Louquética

Incontinência verbal

segunda-feira, 21 de maio de 2012

Ah, se eu pudesse!


Ah, se eu tivesse coragem, se eu tivesse um acesso de sinceridade ou um surto de perda temporária da noção para dizer bem no focinho do meu aluno: "Mas você não tem vergonha de ser tão cara-de-pau e desonesto? assume teu pepino, cara!"; e de dizer às minhas amigas: "Vale a pena tanto esforço e veemência com uma mentira inútil? Ora, todo mundo sabe da verdade"; e se eu pudesse dizer à turma toda: " Tchau! vocês não precisam mais vir aqui vender AVON na minha aula e contar de intrigas de vizinhos. Nosso contato será à distância"; e se eu pudesse dizer àquela proposta: "Querer, eu não quero...Mas não pintou nada melhor mesmo!"; e se eu pudesse dizer a uns outros: "Que tipo de família vocês são que não internam esse cara?Cuidem dele!". Bem, eu diria. Diria se eu pudesse, mas por enquanto eu só quero.
Mas, vamos aos fatos: de tudo quanto possa ser dito em tom real ou ficcional, fiquei de cabelo em pé diante da profusão de mentiras que as minhas amigas disseram a uma terceira pessoa que, aliás, é quarta - já que eu era testemunha da conversa.
Já não dou conta de minhas próprias mentiras, que detesto e só mantenho por questões éticas ou por educação, e de repente tenho que ser cúmplice num espetáculo de cara-de-pau explícita.
Mantiram o que podiam mentir, subtraindo anos na idade e acrescentando fatos inexistentes, metendo hipérboles morais e a veemência dos megalomaníacos. Nessas horas a gente entende o que é a vergonha alheia, porque é tão vergonhoso que a gente sente vergonha no lugar da parte a quem caberia o pudor.
E do trabalho, eis um troço interessante: mais uma turma de Pedagogia.

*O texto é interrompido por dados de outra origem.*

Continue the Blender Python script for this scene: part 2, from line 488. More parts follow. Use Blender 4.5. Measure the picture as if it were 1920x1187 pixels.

Mais uma turma fora do eixo, que mescla os que querem entrar no pacto do conhecimento e os que já fizeram o pacto da mediocridade, apesar de não constar a minha assinatura.
A gente sempre sofre, claro. Mas acho que eu já sofri mais, antes, quando sonhadora eu media o mundo a partir de minha fita métrica.
Outras coisas eu ainda estou aprendendo, o caminho é longo. Também aprendo coisas a respeito de mim mesma, aquela parte irremovível que eu pensava ser flexível e não é.
De novo a velha pauta: está bem que é moda citar que as identidades são fluidas, líquidas, híbridas, múltiplas e mutáveis. Acontece!
Porém, realmente ninguém espere que eu, que não gosto de álcool, passe a gostar; que sendo uma mulher heterossexual eu vá visitar a Ilha de Lesbos; que sendo católica simpatizante com o Espiritismo e com a Umbanda eu vá entrar numa ou noutra religião; que detestando música brega eu vá ouvir certas doideiras... É, mas eu pensei que eu fosse mais flexível. Não sou. Sinal de que a identidade tem lá suas cascas rígidas, seus engessamentos. Caso contrário eu não teria personalidade.
O que me faz pessoa é o que me faz ser como eu sou.
Uma coisa é mudar uma opinião mediante Xis ou ipsilon ponto de vista, argumentos, aspectos analisados e etc. Mudar de opinião, desde que haja um novo enfoque, pode ser. Mudar quem eu sou, não dá, porque já sou e me constituí.
E aí, gente boa, sinto muito, está difícil, aliás, impossível.
Se na universidade a gente tem aqueles colegas que no primeiro semestre são marxistas; no segundo, são leninistas; no terceiro, são hippies e no quarto se tornaram neo-liberais, tudo bem, porque cada um tem suas fases. Mas garanto que todo mundo tem um limite, tem um ponto em que se nota algo como um "eu jamais faria isto".
Tem coisas que me incomodam e que eu gostaria de mudar, até... Queria ser mais flexível, por exemplo, com esse negócio de considerar que amigo é amigo, não é objeto de consumo sexual - tá certo que não tenho amigos heterossexuais em número que exceda três, mas bem que eu poderia ser menos carola. No entento, não sou.
Queria também ter esse acesso de sinceridade de dizer o que certas pessoas merecem ouvir.
Acho que um momento de intensa sinceridade nunca viria sem uma boa dose de sonoros palavrões - eles aliviam a indignação e devem constar na proporção direta da ira ou do absurdo da situação.
Ah, que pena que a gente tenha que ser flexível para evitar conflitos e processos, mas seu pudesse... Ah, se eu pudesse!